◆ WHAT YOU ARE ASKED TO DO
Could every line of the data be printed exactly as it reads?
====== DATA SHOWN
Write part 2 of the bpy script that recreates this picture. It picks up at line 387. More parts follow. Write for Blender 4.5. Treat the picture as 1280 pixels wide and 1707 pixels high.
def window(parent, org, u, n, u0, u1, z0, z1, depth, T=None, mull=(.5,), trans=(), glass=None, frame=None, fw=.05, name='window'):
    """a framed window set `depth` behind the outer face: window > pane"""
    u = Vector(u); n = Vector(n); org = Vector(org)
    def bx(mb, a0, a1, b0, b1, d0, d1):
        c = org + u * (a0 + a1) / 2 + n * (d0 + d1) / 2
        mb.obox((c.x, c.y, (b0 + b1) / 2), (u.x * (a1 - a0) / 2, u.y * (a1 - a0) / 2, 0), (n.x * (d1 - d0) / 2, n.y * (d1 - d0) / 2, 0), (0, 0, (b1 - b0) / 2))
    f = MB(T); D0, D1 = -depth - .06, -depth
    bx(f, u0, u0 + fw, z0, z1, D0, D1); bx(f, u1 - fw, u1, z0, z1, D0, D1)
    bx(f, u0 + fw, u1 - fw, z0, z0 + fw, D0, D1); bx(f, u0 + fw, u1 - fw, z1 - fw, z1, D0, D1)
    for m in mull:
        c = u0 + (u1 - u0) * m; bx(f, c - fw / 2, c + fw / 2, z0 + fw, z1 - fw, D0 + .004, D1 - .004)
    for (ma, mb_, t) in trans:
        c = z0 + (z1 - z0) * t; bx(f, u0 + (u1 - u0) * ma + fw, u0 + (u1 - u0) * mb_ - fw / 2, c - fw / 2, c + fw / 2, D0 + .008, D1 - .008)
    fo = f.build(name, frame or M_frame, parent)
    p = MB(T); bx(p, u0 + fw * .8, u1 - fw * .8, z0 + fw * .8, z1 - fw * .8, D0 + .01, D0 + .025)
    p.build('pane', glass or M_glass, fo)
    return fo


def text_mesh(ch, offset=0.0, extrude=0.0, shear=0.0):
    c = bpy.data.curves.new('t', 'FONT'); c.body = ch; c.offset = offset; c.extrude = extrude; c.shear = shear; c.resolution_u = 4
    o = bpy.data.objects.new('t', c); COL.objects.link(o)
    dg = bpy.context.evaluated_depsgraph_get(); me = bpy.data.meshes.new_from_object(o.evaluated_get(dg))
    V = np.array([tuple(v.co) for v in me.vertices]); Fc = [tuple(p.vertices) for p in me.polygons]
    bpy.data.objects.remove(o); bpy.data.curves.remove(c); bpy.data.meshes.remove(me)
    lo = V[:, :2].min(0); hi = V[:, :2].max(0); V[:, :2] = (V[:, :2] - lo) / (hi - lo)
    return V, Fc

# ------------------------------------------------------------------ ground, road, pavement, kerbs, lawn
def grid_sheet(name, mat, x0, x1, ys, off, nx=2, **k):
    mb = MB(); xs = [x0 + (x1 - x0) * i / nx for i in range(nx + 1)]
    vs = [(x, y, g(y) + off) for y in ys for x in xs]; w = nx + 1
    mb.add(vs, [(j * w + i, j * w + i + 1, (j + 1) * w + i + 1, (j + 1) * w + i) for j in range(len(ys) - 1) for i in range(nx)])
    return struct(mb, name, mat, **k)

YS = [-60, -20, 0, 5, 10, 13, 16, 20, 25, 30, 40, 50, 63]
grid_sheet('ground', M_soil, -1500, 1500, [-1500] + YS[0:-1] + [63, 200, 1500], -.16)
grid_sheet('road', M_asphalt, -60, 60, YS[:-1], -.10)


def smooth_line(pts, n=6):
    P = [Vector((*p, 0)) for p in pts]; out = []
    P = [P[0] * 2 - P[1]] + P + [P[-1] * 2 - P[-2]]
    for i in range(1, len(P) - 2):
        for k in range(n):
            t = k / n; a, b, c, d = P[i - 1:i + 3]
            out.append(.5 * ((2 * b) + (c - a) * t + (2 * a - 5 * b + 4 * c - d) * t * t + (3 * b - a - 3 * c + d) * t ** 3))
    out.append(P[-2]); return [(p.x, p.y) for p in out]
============
◆ WRITTEN ANSWER
Write part 2 of the bpy script that recreates this picture. It picks up at line 387. More parts follow. Write for Blender 4.5. Treat the picture as 1280 pixels wide and 1707 pixels high.
def window(parent, org, u, n, u0, u1, z0, z1, depth, T=None, mull=(.5,), trans=(), glass=None, frame=None, fw=.05, name='window'):
    """a framed window set `depth` behind the outer face: window > pane"""
    u = Vector(u); n = Vector(n); org = Vector(org)
    def bx(mb, a0, a1, b0, b1, d0, d1):
        c = org + u * (a0 + a1) / 2 + n * (d0 + d1) / 2
        mb.obox((c.x, c.y, (b0 + b1) / 2), (u.x * (a1 - a0) / 2, u.y * (a1 - a0) / 2, 0), (n.x * (d1 - d0) / 2, n.y * (d1 - d0) / 2, 0), (0, 0, (b1 - b0) / 2))
    f = MB(T); D0, D1 = -depth - .06, -depth
    bx(f, u0, u0 + fw, z0, z1, D0, D1); bx(f, u1 - fw, u1, z0, z1, D0, D1)
    bx(f, u0 + fw, u1 - fw, z0, z0 + fw, D0, D1); bx(f, u0 + fw, u1 - fw, z1 - fw, z1, D0, D1)
    for m in mull:
        c = u0 + (u1 - u0) * m; bx(f, c - fw / 2, c + fw / 2, z0 + fw, z1 - fw, D0 + .004, D1 - .004)
    for (ma, mb_, t) in trans:
        c = z0 + (z1 - z0) * t; bx(f, u0 + (u1 - u0) * ma + fw, u0 + (u1 - u0) * mb_ - fw / 2, c - fw / 2, c + fw / 2, D0 + .008, D1 - .008)
    fo = f.build(name, frame or M_frame, parent)
    p = MB(T); bx(p, u0 + fw * .8, u1 - fw * .8, z0 + fw * .8, z1 - fw * .8, D0 + .01, D0 + .025)
    p.build('pane', glass or M_glass, fo)
    return fo


def text_mesh(ch, offset=0.0, extrude=0.0, shear=0.0):
    c = bpy.data.curves.new('t', 'FONT'); c.body = ch; c.offset = offset; c.extrude = extrude; c.shear = shear; c.resolution_u = 4
    o = bpy.data.objects.new('t', c); COL.objects.link(o)
    dg = bpy.context.evaluated_depsgraph_get(); me = bpy.data.meshes.new_from_object(o.evaluated_get(dg))
    V = np.array([tuple(v.co) for v in me.vertices]); Fc = [tuple(p.vertices) for p in me.polygons]
    bpy.data.objects.remove(o); bpy.data.curves.remove(c); bpy.data.meshes.remove(me)
    lo = V[:, :2].min(0); hi = V[:, :2].max(0); V[:, :2] = (V[:, :2] - lo) / (hi - lo)
    return V, Fc

# ------------------------------------------------------------------ ground, road, pavement, kerbs, lawn
def grid_sheet(name, mat, x0, x1, ys, off, nx=2, **k):
    mb = MB(); xs = [x0 + (x1 - x0) * i / nx for i in range(nx + 1)]
    vs = [(x, y, g(y) + off) for y in ys for x in xs]; w = nx + 1
    mb.add(vs, [(j * w + i, j * w + i + 1, (j + 1) * w + i + 1, (j + 1) * w + i) for j in range(len(ys) - 1) for i in range(nx)])
    return struct(mb, name, mat, **k)

YS = [-60, -20, 0, 5, 10, 13, 16, 20, 25, 30, 40, 50, 63]
grid_sheet('ground', M_soil, -1500, 1500, [-1500] + YS[0:-1] + [63, 200, 1500], -.16)
grid_sheet('road', M_asphalt, -60, 60, YS[:-1], -.10)


def smooth_line(pts, n=6):
    P = [Vector((*p, 0)) for p in pts]; out = []
    P = [P[0] * 2 - P[1]] + P + [P[-1] * 2 - P[-2]]
    for i in range(1, len(P) - 2):
        for k in range(n):
            t = k / n; a, b, c, d = P[i - 1:i + 3]
            out.append(.5 * ((2 * b) + (c - a) * t + (2 * a - 5 * b + 4 * c - d) * t * t + (3 * b - a - 3 * c + d) * t ** 3))
    out.append(P[-2]); return [(p.x, p.y) for p in out]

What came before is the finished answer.